SOURCE MATERIAL:
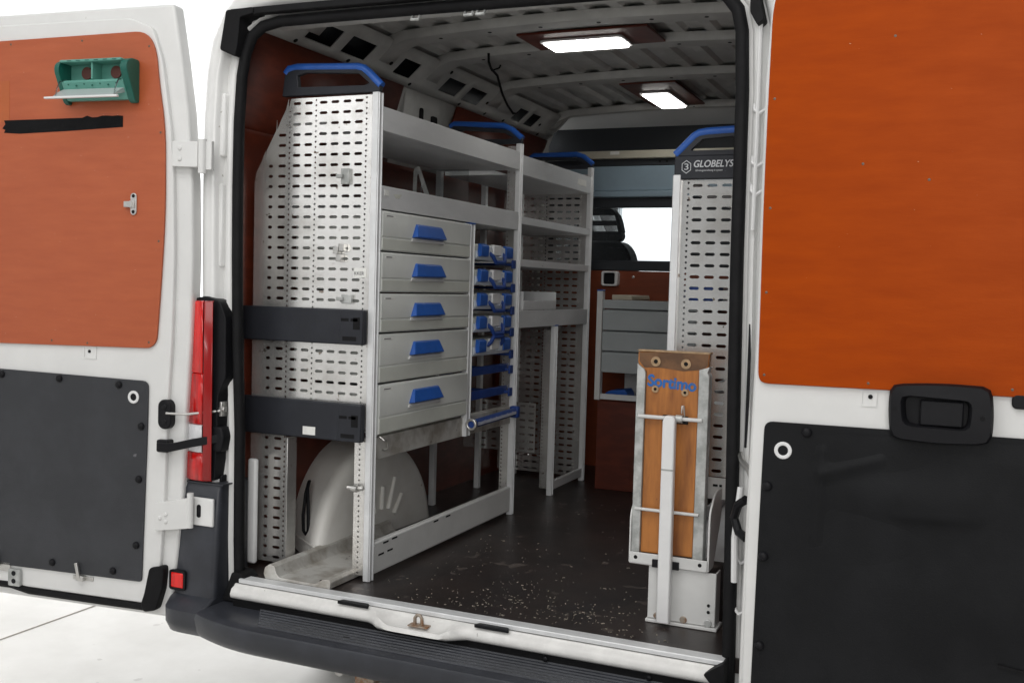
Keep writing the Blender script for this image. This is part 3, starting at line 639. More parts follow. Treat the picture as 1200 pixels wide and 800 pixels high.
MB().loft([[(-.905, .40, z), (-.80, .325, z), (-.725, .268, z), (-.715, .268, z), (-.715, .30, z), (-.905, .45, z)] for z in (FZ+.001, .634)], cap=True).build('arch_flange', 'arch', arch, bevel=.004)
MB().tube([(x+.046, y-.004, z) for x, y, z in ((-.868, .385, .84), (-.868, .365, .80), (-.868, .35, .72), (-.860, .343, .665), (-.845, .336, .655), (-.832, .332, .67), (-.838, .338, .75), (-.855, .357, .82), (-.866, .385, .842))], .006, 8).build('arch_strap', 'black', arch)

# ------------------------------------------------------------------ left shelving, rear bay
XF = -.41
A = thing('shelving_unit', (-.6, .74, FZ), 'tall grey shelving unit with five drawers and a perforated end panel beside the rear opening', 'shelving')
A.location = (0, 0, 0)
P0 = .0348
COLS = [(-.905, -.861, 'x'), (-.861, -.8145, 'short'), (-.8145, -.768, 'slot'), (-.768, -.756, 'dots'), (-.756, -.709, 'slot'), (-.709, -.662, 'slot'), (-.662, -.650, 'dots'), (-.650, -.6035, 'slot'), (-.6035, -.557, 'slot'), (-.557, -.5105, 'slot'), (-.5105, -.464, 'slot'), (-.464, -.452, 'dots'), (-.452, -.412, 'x')]
ROWS = [(2.1636-P0*i, 2.1636-P0*(i-1)) for i in range(0, 32)]
def keepA(u0, u1, v0, v1):
    def xl(v): return -.905 if v < 1.94 else -.905+(v-1.94)*(.150/.264)
    if u0 >= xl(v1)-1e-4: return 1
    if u1 <= xl(v0): return 0
    a, b = min(max(u0, xl(v0)), u1), min(max(u0, xl(v1)), u1)
    return [(a, v0), (u1, v0), (u1, v1), (b, v1)] if b < u1-1e-4 else [(a, v0), (u1, v0), (u1, v1)]
pa = perf(MB(), COLS, ROWS, lambda u, v: (u, .142, v), keepA); pa.build('end_panel', 'perf', A, smooth=0, solid=.0016)
bmv = perf(MB(), [c for c in COLS if c[1] <= -.75], [(1.05-P0*(i+1), 1.05-P0*i) for i in range(13)], lambda u, v: (u, .142, v)); bmv.build('end_panel', 'perf', A, smooth=0, solid=.0016)
MB().box(-.756, -.745, .136, .19, FZ+.001, 1.04).build('panel_flange', 'perf', A, bevel=.001)
bmv = perf(MB(), [(-.478, -.464, 'x'), (-.464, -.452, 'dots'), (-.452, -.42, 'x')], [(1.05-P0*(i+1), 1.05-P0*i) for i in range(13)], lambda u, v: (u, .142, v)); bmv.build('post_web', 'perf', A, smooth=0, solid=.0016)
def post(root, y, z0, z1, x=XF, w=.030, d=.022, cap=None, name='post'):
    p = MB().box(x-d, x, y-w/2, y+w/2, z0, z1).box(x-d*.4, x+.004, y-w/2+.004, y-w/2+.009, z0, z1).box(x-d*.4, x+.004, y+w/2-.009, y+w/2-.004, z0, z1).build(name, 'alu', root, bevel=.002)
    if cap: boxo('post_cap', 'blue', p, x-d-.001, x+.004, y-w/2-.001, y+w/2+.001, z1, z1+.006)
    return p
post(A, .150, FZ+.001, 2.205, w=.034)
post(A, .865, .985, 1.822, w=.044, cap=1)
post(A, 1.335, FZ+.001, 2.20)
def backpost(root, y, x=-.79):
    return boxo('back_post', 'alu', root, x-.025, x, y-.014, y+.014, FZ+.001, 2.18)
backpost(A, 1.325)
def shelf(root, y0, y1, z0, z1, dep=.38, m='alu', t=.012, back=True):
    s = MB().box(XF-.004, XF, y0, y1, z0, z1).box(XF-dep, XF-.0045, y0, y1, z0, z0+.003)
    if back: s.box(XF-dep-.003, XF-dep-.0005, y0, y1, z0, z1)
    s.box(XF-.018, XF-.0045, y0, y1, z1-.003, z1)
    return s.build('shelf', m, root, bevel=.0015)
shelf(A, .169, 1.318, 2.085, 2.163); sh1 = shelf(A, .169, 1.318, 1.828, 1.904)
boxo('shelf_label', 'paper', sh1, XF+.0002, XF+.0012, .185, .215, 1.872, 1.892, bevel=0)
MB().prism([(.245, 1.882), (.30, 1.885), (.29, 1.875), (.28, 1.868), (.272, 1.872), (.262, 1.868)], XF+.0002, XF+.001, 'x').build('torn_sticker', 'lid', sh1, smooth=0)
boxo('lower_rail', 'alu_dirty', A, XF-.05, XF-.012, .169, 1.318, .985, 1.060)
kr = boxo('kick_rail', 'bench_white', A, XF-.028, XF-.002, .169, 1.318, .597, .706, bevel=.006)
for y, z in ((.20, .655), (.26, .656), (.23, .690), (.29, .692), (.60, .690), (.70, .690)):
    boxo('rail_slot', 'rubber', kr, XF-.003, XF-.0012, y, y+.036, z, z+.006, bevel=0)
MB().tube([(XF-.01, .205, 1.062), (XF+.004, .210, 1.05), (XF+.006, .232, 1.045), (XF+.006, .235, 1.02), (XF+.004, .215, 1.015), (XF+.004, .20, 1.02)], .003, 8).build('wire_hook', 'steel', A)
MB().cyl((-.49, .120, .895), (-.435, .130, .895), .008).cyl((-.47, .118, .895), (-.45, .118, .895), .012).build('locking_pin', 'steel', A)
# drawers
def drawer(root, y0, y1, z0, z1, hy0, hy1):
    zs = z0+(z1-z0)*.34
    fr = MB().prism([(XF-.012, z1), (XF+.002, z1), (XF+.006, z1-.006), (XF+.006, zs+.004), (XF+.002, zs), (XF+.004, zs-.004), (XF+.004, z0+.004), (XF, z0), (XF-.012, z0)], y0, y1, 'y').build('drawer', 'drawer', root, bevel=.001)
    MB().box(XF+.0035, XF+.0058, y0+.001, y1-.001, z0+.004, zs-.004).build('drawer_foot', 'drawer_low', fr, bevel=.001)
    zt = z1-.030; hh_ = .050
    w = MB()
    w.loft([[(XF+.005, hy0+.022, zt), (XF+.005, hy1-.018, zt), (XF+.009, hy1-.012, zt-.002), (XF+.009, hy0+.016, zt-.002)][:0] or
            [(XF+.0055, hy0+.026, zt), (XF+.0055, hy1-.018, zt), (XF+.004, hy1, zt-hh_), (XF+.004, hy0, zt-hh_)],
            [(XF+.014, hy0+.028, zt-.004), (XF+.014, hy1-.020, zt-.004), (XF+.028, hy1-.004, zt-hh_+.004), (XF+.028, hy0+.004, zt-hh_+.004)]], cap=True)
    w.build('handle', 'blue', fr, bevel=.003)
    MB().prism([(hy0-.006, zt-hh_-.002), (hy1+.002, zt-hh_-.002), (hy1+.004, zt-hh_-.014), (hy0-.012, zt-hh_-.014)], XF+.0062, XF+.012, 'x').build('handle_lip', 'bench_white', fr, bevel=.003)
    lb = boxo('label_strip', 'paper', fr, XF+.006, XF+.0066, y0+.018, y0+.085, z1-.020, z1-.012, bevel=0)
    boxo('label_print', 'ink', fr, XF+.0066, XF+.0069, y0+.024, y0+.060+.02*random.random(), z1-.0175, z1-.0145, bevel=0)
    fr.location = (random.uniform(-.002, .002), 0, random.uniform(-.0006, .0006))
    MB().box(XF-.34, XF-.013, y0+.004, y1-.004, z0+.003, z1-.02).build('drawer_box', 'drawer', fr, smooth=0)
    return fr
for z0, z1 in ((1.690, 1.822), (1.552, 1.685), (1.417, 1.547), (1.247, 1.411), (1.073, 1.241)):
    drawer(A, .172, .838, z0, z1, .372, .605)
# upper handle with its dark foot
def top_handle(root, y, pts, foot, hole, r=.014):
    MB().tube([(x, y, z) for x, z in pts], r, 12).build('top_handle', 'blue', root, smooth=60)
    MB().ring(foot, hole, y-.010, y+.010).build('handle_foot', 'slate', root, bevel=.002)
top_handle(A, .150, [(-.785, 2.285), (-.772, 2.300), (-.74, 2.304), (-.50, 2.292), (-.476, 2.286), (-.455, 2.270), (-.408, 2.226)],
           [(-.795, 2.208), (-.41, 2.206), (-.408, 2.226), (-.472, 2.282), (-.74, 2.298), (-.785, 2.285)], [(-.73, 2.236), (-.47, 2.230), (-.45, 2.236), (-.492, 2.270), (-.70, 2.283), (-.735, 2.275)])
top_handle(A, 1.335, [(-.76, 2.285), (-.74, 2.296), (-.50, 2.280), (-.46, 2.262), (-.410, 2.222)],
           [(-.77, 2.20), (-.41, 2.20), (-.408, 2.222), (-.472, 2.262), (-.74, 2.290), (-.765, 2.28)], [(-.70, 2.225), (-.47, 2.222), (-.45, 2.226), (-.50, 2.250), (-.69, 2.266), (-.71, 2.26)])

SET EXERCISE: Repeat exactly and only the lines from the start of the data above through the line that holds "MB().tube([(x+.046, y-.004, z)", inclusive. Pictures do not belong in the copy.

RIGHT ANSWER:
Keep writing the Blender script for this image. This is part 3, starting at line 639. More parts follow. Treat the picture as 1200 pixels wide and 800 pixels high.
MB().loft([[(-.905, .40, z), (-.80, .325, z), (-.725, .268, z), (-.715, .268, z), (-.715, .30, z), (-.905, .45, z)] for z in (FZ+.001, .634)], cap=True).build('arch_flange', 'arch', arch, bevel=.004)
MB().tube([(x+.046, y-.004, z) for x, y, z in ((-.868, .385, .84), (-.868, .365, .80), (-.868, .35, .72), (-.860, .343, .665), (-.845, .336, .655), (-.832, .332, .67), (-.838, .338, .75), (-.855, .357, .82), (-.866, .385, .842))], .006, 8).build('arch_strap', 'black', arch)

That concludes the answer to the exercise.